While Rizzi said the department would prefer to hire locally, staffing shortages mean looking for recruits a bit farther afield, as well as in nontraditional places such as colleges, and not just criminal-justice majors.

“We’re looking at female sports teams. They’re competitive and have that edge,” Rizzi said. “Bringing that interest to law enforcement is good for us.”

The YPD force is 8.33 percent women. The national average was 13 percent in 2013, according to Community Oriented Policing Services, which is part of the U.S. Department of Justice.

Meyers has gone to job fairs where the emphasis was on hiring women and minorities.

In her pitch, she explains that Yakima’s department is small enough that you can know your colleagues while large enough to give you an opportunity for advancement or to specialize in a particular aspect of police work.

She touts the area’s relatively low cost of living, paired with YPD’s competitive starting salary – $65,415 – along with the virtues of living in a place with plenty of sunshine, especially when she’s at job fairs on the west side of the Cascades.

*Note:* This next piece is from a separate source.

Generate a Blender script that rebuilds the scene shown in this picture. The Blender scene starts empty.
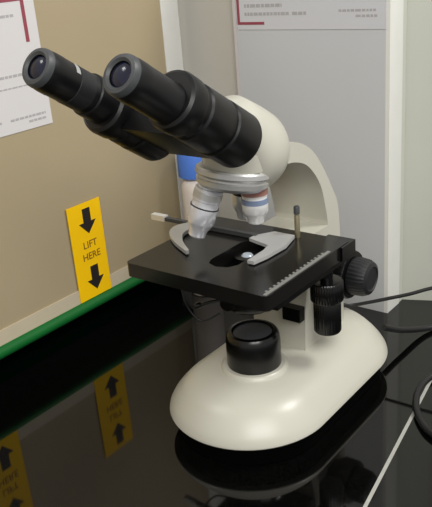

And even when she’s on the road, she’s promoting YPD. Her police SUV has wrap-around decals advertising the department, with a photo of Yakima’s skyline, with Mount Adams from the back.

She also plans to use social media to show people that officers are just like them.

While she’s had people interested in joining the department, Meyers said it is too early to tell how effective the recruiting has been since it takes about two months for an applicant to qualify.

Removing barriers

A potential candidate has to be at least 21 years old, have at least a high school diploma or equivalent, be in good health and able to pass a background check.

A recently enacted state law has potentially enlarged the pool of candidates that YPD and other agencies can draw from. Police departments are now allowed to hire permanent legal residents in addition to U.S. citizens.

“This is another pool of individuals that we can spark interest in, and show that law enforcement is a rewarding career,” Rizzi said.

Rizzi is not expecting that or anything else to have people beating down the door to join the department right away. He said recruiting is a long-term process, and it involves pitching messages to some people who may not have had the best impression of police work in the past.

Reaching out

One local activist believes the recruiting effort should first answer an important question if department leaders want a diverse crew.

“Why aren’t Latinos applying for positions?” asked Gabriel Muqoz, a Latino Civic Alliance Board member. “That would be a good step in understanding why they are not applying for these positions and create a good strategy moving forward.”

Muqoz applauds the city’s efforts to actively recruit, as well as efforts by the department to reach out to the Hispanic community, such as with officers going on local Hispanic radio stations and Rizzi’s recent appointment as a member of the Central Washington Hispanic Chamber of Commerce’s board.

One way to reach more Hispanics is to have the police department go the high schools and Yakima Valley College to promote the department, Muqoz said. That would reach youths and show them that police work is a career worth considering.

If Hispanics can see more people like themselves in the department, it would bring them in, Muqoz said.

Meyers said one of her goals for her job is to do more work in the schools, as well as work with the department’s Explorer Post, an organization that introduces youths to law enforcement.